Student Issue Tracker
Best Project Award for CPSC 344 Human-Computer Interaction Course - Fall 2013
(Among 100+ students and awarded by Judges from Industry)
A web-based issue tracking system to improve communication between course staff to help struggling students in large courses.
Skills and Tools
Semi-Structured Interviews (for 3 Professors)
Questionnaires (for 11 Teaching Assistants)
Cognitive Walkthroughs
Balsamiq
HTML/CSS
Stakeholders
Professors and Teaching Assistants of UBC CPSC 110 Computation, Programs, and Programming Course
My Role
User Researcher
UX Designer
Usability Tester
Project Manager
Team
6 people
Project Duration
3 months
Usability Testing
10-minute cognitive walkthrough with 7 tasks
5-minute semi-structured interview
28 participants from multiple user groups with 7 tasks
7 experienced TAs and 3 professors
6 inexperienced TAs
8 users with intermediate computer skills
4 users with novice computer skills
We performed some analysis on the current system being utilized, and identified the Pros and Cons below:
Fallbacks:
1. No history recorded
2. Limited amount of space for comments
3. Instructors cannot communicate with TAs, only the other way around
Positive Features:
1. Positive transfer effects (similar to Excel)
2. Integrated with UBC Connect
3. Easy mass emailing of struggling students
The Challenge
Keeping track of individual student progress was not supported by any course management system (UBC Connect, Piazza, etc.).
UBC CPSC 110 course had 3 Professors, 50 Teaching Assistants, and around 1000 students. This is the Introductory course to Computer Science at UBC, and thus is especially important for the Teaching Staff to ensure students are on track and succeed in the course in order to continue their path to obtaining their Computer Science degree.
User Research
We conducted 3 Semi-Structured Interviews with the 3 CPSC 110 Professors to gather their current pain points, challenges, and features they liked about their current UBC Connect system.
To gather more feedback from Teaching Assistants (TAs), we sent out Questionnaire and received feedback from 11 TAs, current CPSC 110 Course TAs and other CPSC Course TAs.
Low-fidelity Mock-Ups
Based on questionnaire and interview results, we decided on some key requirements of our system and built our low fidelity prototype using Balsamiq.
We then performed Cognitive Walkthrough with 4 Teaching Assistants to ensure we understood what functionality they are looking for in this type of system, and to point out any problems with our preliminary interface.
High-Fidelity Prototype
After gathering the feedback from our Cognitive Walkthrough, we designed and implemented our High-Fidelity Prototype and a more detailed evaluation goal focusing on our system.
Usability Testing
Our evaluation goal was to assess if flagging students, commenting functionality, and issue history provide better support for identifying and tracking struggling students.
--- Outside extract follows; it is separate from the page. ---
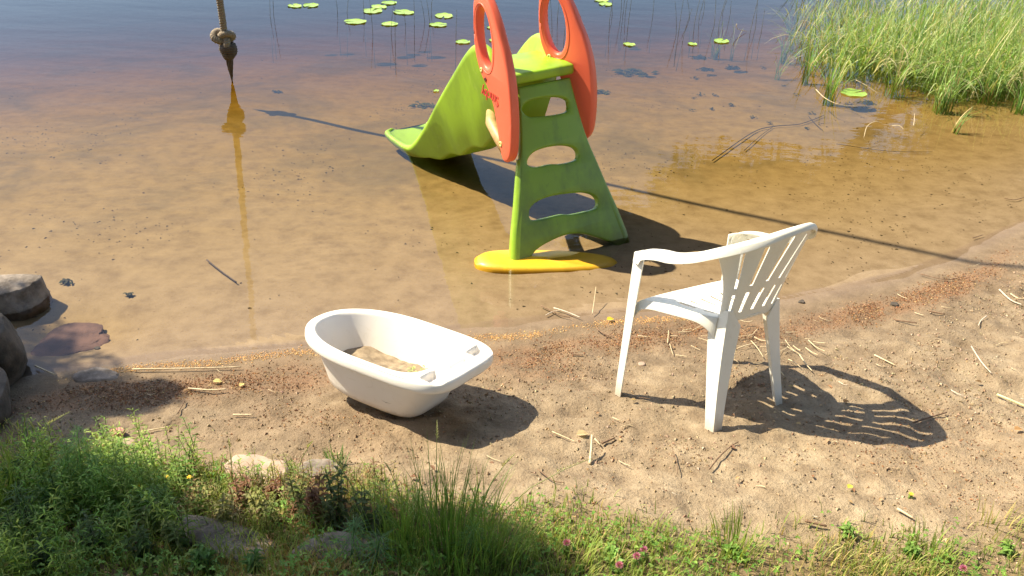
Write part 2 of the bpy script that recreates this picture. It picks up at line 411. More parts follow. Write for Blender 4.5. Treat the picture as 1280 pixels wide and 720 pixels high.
for _k in range(46):
    fx, fy = fr.uniform(-1.9, 3.1), fr.uniform(2.1, 4.3)
    if float(shore(fx)) - fy < .3 or (abs(fx - .85) < .5 and abs(fy - 3.0) < .42) or (abs(fx + .47) < .5 and abs(fy - 2.9) < .35): continue
    fa = fr.uniform(0, 3.14); c_, s_ = math.cos(fa), math.sin(fa); dx_, dy_ = GX - fx, GY - fy
    q_ = ((dx_ * c_ + dy_ * s_) / .115) ** 2 + ((-dx_ * s_ + dy_ * c_) / .045) ** 2
    Z = Z - .007 * np.exp(-q_ ** 1.5) + .004 * np.exp(-((np.sqrt(q_) - 1.35) / .25) ** 2)
Z = Z + sstep(1.9, 3.5, D) * .05 * (fbm(GX * 1.2, GY * 1.2, 2, 77))
Z = Z + (1 - near) * (D < 0) * .0018 * np.sin((GY + .12 * fbm(GX * 2, GY * 2, 3, 8)) * 95) * sstep(-.2, .5, fbm(GX * .9, GY * .9, 2, 61))
def litter_mask(x, y):
    d = shore(x) - y
    lines = 0
    a = np.exp(-((d - .34 - .05 * fbm(x * 3, y * 3, 2, 4)) / .10) ** 2) * sstep(-2.6, -1.8, x) * (1 - sstep(-.95, -.6, x)) * 1.2
    b = (1 + .6 * sstep(1.2, 1.8, x)) * np.exp(-((d - .30 - .08 * fbm(x * 3, y * 3, 2, 4)) / .11) ** 2) * sstep(-.2, .0, x) * (1 - sstep(2.4, 3.2, x))
    c = np.exp(-(((x - .15) / .25) ** 2 + ((y - 3.25) / .16) ** 2))
    e = sstep(.2, .8, fbm(x * 1.1, y * 1.1, 3, 15)) * sstep(.3, .6, d) * .3
    return np.clip(a + b * .9 + c * .8 + e, 0, 1)
def turf_mask(x, y):
    e = np.interp(x, [-3, -2, -1.2, -.5, 0, .6, 1.1, 1.7, 2.6], [2.72, 2.62, 2.42, 2.30, 2.17, 2.12, 2.13, 2.19, 2.4])
    return sstep(-.12, .16, e - y + .08 * fbm(x * 4, y * 4, 2, 6))
zone = np.stack([np.clip(.5 + D / 4, 0, 1), litter_mask(GX, GY), turf_mask(GX, GY)], -1).reshape(-1, 3)
ground = mesh_np('ground', np.stack([GX, GY, Z], -1).reshape(-1, 3), grid_faces(len(gx), len(gy))[:, ::-1], MAT['sand'], True, zone, 'Zone')
tag(ground, 'sandy beach sloping into the lake and on as the lake bed', kind='structure')
W = MB(); W.add([(-89, -25, 0), (89, -25, 0), (89, 139, 0), (-89, 139, 0), (-89, -25, -3), (89, -25, -3), (89, 139, -3), (-89, 139, -3)],
  [(0, 1, 2, 3), (7, 6, 5, 4), (4, 5, 1, 0), (5, 6, 2, 1), (6, 7, 3, 2), (7, 4, 0, 3)])
water = W.build('water', MAT['water'], smooth=False); tag(water, 'calm shallow tea-coloured lake water', kind='structure')

# ------------------------------------------------------------------ white resin armchair
NB = Vector((-math.tan(math.radians(-1.03)) , math.tan(math.radians(10.77)), 1)).normalized()
def ground_frame(x, y, z, yaw, n=NB):
    fw = Vector((math.cos(yaw), math.sin(yaw), 0)); fw = (fw - n * fw.dot(n)).normalized(); lf = n.cross(fw)
    m = Matrix((fw, lf, n)).transposed().to_4x4(); m.translation = Vector((x, y, z)); return m
def shell(name, fn, us, vs, holefn, thick, mat, parent, off=-1, bev=True):
    n, m_ = len(us), len(vs)
    V = [fn(u, v) for u in us for v in vs]; F = []
    for i in range(n - 1):
        for j in range(m_ - 1):
            if holefn and holefn((us[i] + us[i + 1]) / 2, (vs[j] + vs[j + 1]) / 2): continue
            F.append((i * m_ + j, i * m_ + j + 1, (i + 1) * m_ + j + 1, (i + 1) * m_ + j))
    o = mesh_np(name, V, F, mat, True, parent=parent)
    bm = bmesh.new(); bm.from_mesh(o.data); loose = [v for v in bm.verts if not v.link_faces]; bmesh.ops.delete(bm, geom=loose, context='VERTS'); bm.to_mesh(o.data); bm.free()
    s = o.modifiers.new('thick', 'SOLIDIFY'); s.thickness = thick; s.offset = off
    if bev:
        b = o.modifiers.new('soft', 'BEVEL'); b.width = thick * .3; b.segments = 2; b.limit_method = 'ANGLE'; b.angle_limit = math.radians(50)
    return o
def arange_breaks(breaks, sub):
    out = []
    for a, b in zip(breaks[:-1], breaks[1:]):
        k = max(1, int(math.ceil((b - a) / sub))); out += [a + (b - a) * i / k for i in range(k)]
    return out + [breaks[-1]]
def lerp(a, b, t): return a + (b - a) * t
def build_chair():
    cxy = (.842, 3.035)
    root = empty('plastic_chair', mw=ground_frame(*cxy, .122, math.radians(128.2)))
    tag(root, 'white plastic garden armchair with slatted back standing on the sand, facing the lake', 'chair')
    wp = MAT['white_plastic']
    # rim / armrest centre line from front left corner over the back to front right corner (f, l, z)
    half = [(.207, .300, .585), (.202, .298, .600), (.190, .296, .620), (.162, .292, .637), (.10, .290, .652), (.03, .286, .660), (-.05, .272, .683), (-.12, .244, .715),
            (-.19, .200, .749), (-.25, .143, .783), (-.300, .073, .818), (-.325, 0, .836)]
    full = half + [(f, -l, z) for f, l, z in half[-2::-1]]
    # seat
    def seat(u, v):             # u across -1..1, v 0 rear .. 1 front
        hw = lerp(.168, .292, v ** .75)
        f = lerp(-.165, .222, v) - .045 * (abs(u) ** 2.4) * (1 - v) * -1 - .02 * abs(u) ** 3 * v
        z = .432 - .002 * v - .016 * (1 - u * u) * math.sin(PI * min(1, v * 1.05)) - (.030 * sstep(.88, 1., v)) - .012 * sstep(.85, 1, abs(u)) * .0
        return (f, u * hw, float(z))
    ub = [-1.0]; cols = [-.62, -.37, -.12, .12, .37, .62]; 
    for c in cols: ub += [c - .028, c + .028]
    ub += [1.0]; us = arange_breaks(ub, .07)
    vs = arange_breaks([0, .14, .20, .34, .44, .64, .88, 1.0], .05)
    hole = lambda u, v: (any(abs(u - c) < .028 for c in cols) and (.20 < v < .34 or .44 < v < .64 and abs(u) < .7))
    shell('seat', seat, us, vs, hole, .005, wp, root)
    # seat apron under the sides, arched down to the legs
    for s in (-1, 1):
        def apron(u, v, s=s):
            a = seat(s * 1.0, u)
            dep = .030 + .050 * (abs(2 * u - 1) ** 5)
            return (a[0], a[1] + s * .012 * v, a[2] - dep * v)
        shell('seat_apron', apron, [i / 24 for i in range(25)], [0, .33, .66, 1], None, .0045, wp, root, off=0)
    def apron_f(u, v):
        a = seat(u, 1.0 if True else 0); dep = .02 + .06 * abs(u) ** 5
        return (a[0] + .004 * v, a[1], a[2] - dep * v)
    shell('seat_apron', apron_f, [i / 12 - 1 for i in range(25)], [0, .5, 1], None, .0045, wp, root, off=0)
    # back
    top = smooth_loop(half[7:] + [(f, -l, z) for f, l, z in half[-2:6:-1]], 10, closed=False)
    def rim_at(u):
        t = (u + 1) / 2 * (len(top) - 1); i = min(int(t), len(top) - 2); k = t - i
        return [lerp(top[i][q], top[i + 1][q], k) for q in range(3)]
    def back(u, v):
        R = rim_at(-u); a = u * PI / 2 * .93
        b = (-.158 + .040 * abs(u) ** 2.6, .158 * math.sin(u * PI / 2), .418)
        t = v; bow = .018 * math.sin(PI * t)
        f = lerp(b[0], R[0], t ** 1.25) - bow * .3; l = lerp(b[1], R[1], t ** 1.1); z = lerp(b[2], R[2], t)
        # cut-out between arm and seat: side edge curves inward
        pinch = 1 - .13 * math.sin(PI * min(1, t * 1.0)) ** 1.2 * abs(u) ** 4
        return (f, l * pinch, z)
    cb = [-.80, -.50, -.17, .17, .50, .80]; cb = [-.70, -.42, -.14, .14, .42, .70]
    ub = [-1.0]
    for c in cb: ub += [c - .036, c - .028, c + .028, c + .036]
    ub += [1.0]; us = arange_breaks(ub, .05); vs = arange_breaks([0, .10, .34, .42, .90, 1.0], .035)
    def hole(u, v):
        for c in cb:
            d = abs(u - c)
            if d < .036 and .10 < v < .34: return True
            if d < .028 and .42 < v < .90 - .10 * abs(c) ** 2: return True
        return False
    shell('backrest', back, us, vs, hole, .0055, wp, root, off=0)
    # rim and armrests: an inverted-L channel swept along the line
    line = smooth_loop(full, 6, closed=False); nL = len(line)
    def sweep(i0, i1, name):
        V = []; F = []; idx = list(range(i0, i1 + 1)); prof = None
        for i in idx:
            p = Vector(line[i]); t = (Vector(line[min(i + 1, nL - 1)]) - Vector(line[max(i - 1, 0)])).normalized()
            outw = Vector((0, 0, 0)); c = Vector((-.02, 0, p.z)); r = (p - c); 
            arm = min(i, nL - 1 - i) / (6 * 7)
            sgn = 1 if p.y > 0 else -1
            o1 = Vector((0, sgn, 0)); o2 = Vector((r.x, r.y, 0)).normalized(); k = float(sstep(.8, 1.3, arm)); outw = (o1 * (1 - k) + o2 * k).normalized()
            outw = (outw - t * outw.dot(t)).normalized(); up = t.cross(outw); 
            if i < nL / 2 and up.dot(Vector((1, 0, 0))) < 0 and t.z > .7: up = -up
            if t.z <= .7 and up.z < 0: up = -up
            if t.z < -.7 and up.x < 0: up = -up
            w = lerp(.058, .020, float(sstep(.9, 1.6, arm))); h = lerp(.034, .018, float(sstep(.9, 1.6, arm))); th = .005
            sec = [(-w / 2, 0), (-w / 4, .003), (w / 4, .003), (w / 2 - .003, .001), (w / 2 + .002, -.006), (w / 2 + .003, -h), (w / 2 + .003 - th, -h), (w / 2 - th - .001, -th - .003), (0, -th), (-w / 2 + .002, -th)]
            V += [p + outw * a + up * b for a, b in sec]
        m_ = 10; n = len(idx)
        for i in range(n - 1):
            for j in range(m_): F.append((i * m_ + j, i * m_ + (j + 1) % m_, (i + 1) * m_ + (j + 1) % m_, (i + 1) * m_ + j))
        F.append(tuple(range(m_ - 1, -1, -1))); F.append(tuple((n - 1) * m_ + j for j in range(m_)))
        o = mesh_np(name, V, F, wp, True, parent=root)
        bm = bmesh.new(); bm.from_mesh(o.data); bmesh.ops.recalc_face_normals(bm, faces=bm.faces); bm.to_mesh(o.data); bm.free()
        o.data.set_sharp_from_angle(angle=math.radians(50)); return o
    a1 = 6 * 8; sweep(0, a1, 'armrest'); sweep(a1, nL - 1 - a1, 'back_rim'); sweep(nL - 1 - a1, nL - 1, 'armrest')
    # legs: L-section channels that taper to the foot
    def leg(f0, l0, f1, l1, z1, w0, w1, sf, sl, bow=0.):
        V = []; F = []; n = 14
        for i in range(n + 1):
            t = i / n; z = z1 * t - .012 * (1 - t); k = t ** 1.0
            f = lerp(f0, f1, k) + bow * math.sin(PI * t); l = lerp(l0, l1, k); w = lerp(w0, w1, t ** 1.3) * (1 if sf > 0 else 1 - .75 * float(sstep(.84, 1., t))); th = .0055; r = .011
            # corner at (f,l); flanges run inward along -sf*f and -sl*l
            sec = [(-w, 0), (-r, 0), (-r * .3, -r * .3 * .25), (0, -r), (0, -w), (-th, -w), (-th, -r - th), (-r, -th), (-w, -th)]
            V += [Vector((f + sf * a, l + sl * b, z)) for a, b in sec]
        m_ = 9
        for i in range(n):
            for j in range(m_): F.append((i * m_ + j, i * m_ + (j + 1) % m_, (i + 1) * m_ + (j + 1) % m_, (i + 1) * m_ + j))
        F.append(tuple(range(m_))); F.append(tuple(n * m_ + j for j in range(m_)))
        o = mesh_np('leg', V, F, wp, True, parent=root)
        bm = bmesh.new(); bm.from_mesh(o.data); bmesh.ops.recalc_face_normals(bm, faces=bm.faces); bm.to_mesh(o.data); bm.free()
        o.data.set_sharp_from_angle(angle=math.radians(40))
    for s in (1, -1):
        leg(.235, s * .314, .216, s * .318, .618, .036, .058, 1, s)
        leg(-.225, s * .222, -.160, s * .160, .465, .046, .098, -1, s, bow=.006)
build_chair()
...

10 minute cognitive walkthrough with 7 tasks
5 minute semi-structured interview
28 participants from multiple user groups
7 experienced TAs and 3 professors
6 inexperienced TAs
8 users with intermediate computer skills
4 users with novice computer skills
It was valuable to us to conduct Usability Testing from users with novice computer skills, to ensure our design was intuitive and had flat learning curve.
Usability Testing Results
The Usability Testing results of this prototype were positive. We validated the ease of use of the system by measuring the percentage of users that could successfully complete each task.
We have sorted each task in the application by importance with a scale from 1 to 7, and they are in increasing in order of importance to our evaluation goals. The overall average of task completion was quite high. Although there could be some improvement with the first tasks that we asked of our users, the most important tasks such as reporting an issue and investigating issue history had completion rates of 85% and 78% from all our users. After multiple iterations of evaluation, it was rewarding to see that the users responded well to our interface.
Future Work
For future work, we would like to test another iteration of our prototype with larger amounts of student data, implement mass-emailing function - as requested by professors, and also investigate the feasibility of integrating our system to UBC Connect system.